_Data extract_.
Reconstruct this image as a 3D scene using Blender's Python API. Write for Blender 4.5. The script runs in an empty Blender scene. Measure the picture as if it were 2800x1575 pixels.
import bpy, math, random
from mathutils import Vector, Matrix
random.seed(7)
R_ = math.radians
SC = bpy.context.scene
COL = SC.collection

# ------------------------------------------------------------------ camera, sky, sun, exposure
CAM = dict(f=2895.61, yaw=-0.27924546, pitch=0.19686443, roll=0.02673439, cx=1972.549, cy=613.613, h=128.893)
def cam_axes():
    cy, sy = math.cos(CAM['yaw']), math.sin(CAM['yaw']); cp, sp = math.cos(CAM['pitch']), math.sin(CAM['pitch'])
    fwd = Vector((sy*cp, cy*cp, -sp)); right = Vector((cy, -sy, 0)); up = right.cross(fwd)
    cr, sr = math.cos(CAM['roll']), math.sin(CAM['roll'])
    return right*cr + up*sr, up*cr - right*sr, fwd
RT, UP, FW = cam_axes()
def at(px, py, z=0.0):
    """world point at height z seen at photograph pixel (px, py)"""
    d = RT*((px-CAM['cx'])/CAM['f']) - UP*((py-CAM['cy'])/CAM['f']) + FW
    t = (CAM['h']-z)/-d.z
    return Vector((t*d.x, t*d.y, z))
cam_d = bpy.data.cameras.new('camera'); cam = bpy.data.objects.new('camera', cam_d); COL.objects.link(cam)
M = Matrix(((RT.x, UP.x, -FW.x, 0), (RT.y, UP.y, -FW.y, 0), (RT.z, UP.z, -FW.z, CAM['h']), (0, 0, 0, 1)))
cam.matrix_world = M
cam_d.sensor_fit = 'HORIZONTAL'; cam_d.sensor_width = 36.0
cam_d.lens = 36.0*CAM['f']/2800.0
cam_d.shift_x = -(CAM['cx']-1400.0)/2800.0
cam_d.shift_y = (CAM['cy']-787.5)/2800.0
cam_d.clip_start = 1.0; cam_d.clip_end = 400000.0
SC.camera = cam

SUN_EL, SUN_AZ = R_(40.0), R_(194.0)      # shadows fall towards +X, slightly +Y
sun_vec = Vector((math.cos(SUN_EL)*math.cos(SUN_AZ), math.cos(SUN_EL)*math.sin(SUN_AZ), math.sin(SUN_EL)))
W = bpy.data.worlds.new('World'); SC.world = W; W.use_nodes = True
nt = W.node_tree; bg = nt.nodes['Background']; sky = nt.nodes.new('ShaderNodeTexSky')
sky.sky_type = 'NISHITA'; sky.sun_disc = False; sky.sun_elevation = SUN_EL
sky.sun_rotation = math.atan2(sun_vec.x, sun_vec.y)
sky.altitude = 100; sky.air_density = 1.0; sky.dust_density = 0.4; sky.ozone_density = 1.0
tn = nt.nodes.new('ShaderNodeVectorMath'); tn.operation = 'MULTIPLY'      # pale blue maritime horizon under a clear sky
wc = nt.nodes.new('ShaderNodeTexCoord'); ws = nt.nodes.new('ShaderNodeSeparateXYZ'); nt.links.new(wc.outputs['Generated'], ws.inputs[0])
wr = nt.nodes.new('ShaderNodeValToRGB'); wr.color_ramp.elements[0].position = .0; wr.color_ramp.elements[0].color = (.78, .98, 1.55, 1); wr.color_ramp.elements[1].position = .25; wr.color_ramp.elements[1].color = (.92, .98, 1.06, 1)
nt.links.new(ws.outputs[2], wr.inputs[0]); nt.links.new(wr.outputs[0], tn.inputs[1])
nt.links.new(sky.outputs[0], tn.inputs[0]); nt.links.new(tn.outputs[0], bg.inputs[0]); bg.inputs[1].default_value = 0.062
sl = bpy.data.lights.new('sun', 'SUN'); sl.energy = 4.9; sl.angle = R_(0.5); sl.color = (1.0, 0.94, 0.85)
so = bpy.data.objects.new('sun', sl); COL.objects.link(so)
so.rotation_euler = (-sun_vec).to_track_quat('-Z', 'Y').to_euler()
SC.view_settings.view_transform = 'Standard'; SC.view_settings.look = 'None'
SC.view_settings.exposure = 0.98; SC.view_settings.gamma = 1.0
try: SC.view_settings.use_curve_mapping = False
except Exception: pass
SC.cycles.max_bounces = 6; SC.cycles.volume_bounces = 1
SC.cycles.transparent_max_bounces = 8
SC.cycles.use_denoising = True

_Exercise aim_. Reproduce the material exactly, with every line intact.

_Answer below_.
Reconstruct this image as a 3D scene using Blender's Python API. Write for Blender 4.5. The script runs in an empty Blender scene. Measure the picture as if it were 2800x1575 pixels.
import bpy, math, random
from mathutils import Vector, Matrix
random.seed(7)
R_ = math.radians
SC = bpy.context.scene
COL = SC.collection

# ------------------------------------------------------------------ camera, sky, sun, exposure
CAM = dict(f=2895.61, yaw=-0.27924546, pitch=0.19686443, roll=0.02673439, cx=1972.549, cy=613.613, h=128.893)
def cam_axes():
    cy, sy = math.cos(CAM['yaw']), math.sin(CAM['yaw']); cp, sp = math.cos(CAM['pitch']), math.sin(CAM['pitch'])
    fwd = Vector((sy*cp, cy*cp, -sp)); right = Vector((cy, -sy, 0)); up = right.cross(fwd)
    cr, sr = math.cos(CAM['roll']), math.sin(CAM['roll'])
    return right*cr + up*sr, up*cr - right*sr, fwd
RT, UP, FW = cam_axes()
def at(px, py, z=0.0):
    """world point at height z seen at photograph pixel (px, py)"""
    d = RT*((px-CAM['cx'])/CAM['f']) - UP*((py-CAM['cy'])/CAM['f']) + FW
    t = (CAM['h']-z)/-d.z
    return Vector((t*d.x, t*d.y, z))
cam_d = bpy.data.cameras.new('camera'); cam = bpy.data.objects.new('camera', cam_d); COL.objects.link(cam)
M = Matrix(((RT.x, UP.x, -FW.x, 0), (RT.y, UP.y, -FW.y, 0), (RT.z, UP.z, -FW.z, CAM['h']), (0, 0, 0, 1)))
cam.matrix_world = M
cam_d.sensor_fit = 'HORIZONTAL'; cam_d.sensor_width = 36.0
cam_d.lens = 36.0*CAM['f']/2800.0
cam_d.shift_x = -(CAM['cx']-1400.0)/2800.0
cam_d.shift_y = (CAM['cy']-787.5)/2800.0
cam_d.clip_start = 1.0; cam_d.clip_end = 400000.0
SC.camera = cam

SUN_EL, SUN_AZ = R_(40.0), R_(194.0)      # shadows fall towards +X, slightly +Y
sun_vec = Vector((math.cos(SUN_EL)*math.cos(SUN_AZ), math.cos(SUN_EL)*math.sin(SUN_AZ), math.sin(SUN_EL)))
W = bpy.data.worlds.new('World'); SC.world = W; W.use_nodes = True
nt = W.node_tree; bg = nt.nodes['Background']; sky = nt.nodes.new('ShaderNodeTexSky')
sky.sky_type = 'NISHITA'; sky.sun_disc = False; sky.sun_elevation = SUN_EL
sky.sun_rotation = math.atan2(sun_vec.x, sun_vec.y)
sky.altitude = 100; sky.air_density = 1.0; sky.dust_density = 0.4; sky.ozone_density = 1.0
tn = nt.nodes.new('ShaderNodeVectorMath'); tn.operation = 'MULTIPLY'      # pale blue maritime horizon under a clear sky
wc = nt.nodes.new('ShaderNodeTexCoord'); ws = nt.nodes.new('ShaderNodeSeparateXYZ'); nt.links.new(wc.outputs['Generated'], ws.inputs[0])
wr = nt.nodes.new('ShaderNodeValToRGB'); wr.color_ramp.elements[0].position = .0; wr.color_ramp.elements[0].color = (.78, .98, 1.55, 1); wr.color_ramp.elements[1].position = .25; wr.color_ramp.elements[1].color = (.92, .98, 1.06, 1)
nt.links.new(ws.outputs[2], wr.inputs[0]); nt.links.new(wr.outputs[0], tn.inputs[1])
nt.links.new(sky.outputs[0], tn.inputs[0]); nt.links.new(tn.outputs[0], bg.inputs[0]); bg.inputs[1].default_value = 0.062
sl = bpy.data.lights.new('sun', 'SUN'); sl.energy = 4.9; sl.angle = R_(0.5); sl.color = (1.0, 0.94, 0.85)
so = bpy.data.objects.new('sun', sl); COL.objects.link(so)
so.rotation_euler = (-sun_vec).to_track_quat('-Z', 'Y').to_euler()
SC.view_settings.view_transform = 'Standard'; SC.view_settings.look = 'None'
SC.view_settings.exposure = 0.98; SC.view_settings.gamma = 1.0
try: SC.view_settings.use_curve_mapping = False
except Exception: pass
SC.cycles.max_bounces = 6; SC.cycles.volume_bounces = 1
SC.cycles.transparent_max_bounces = 8
SC.cycles.use_denoising = True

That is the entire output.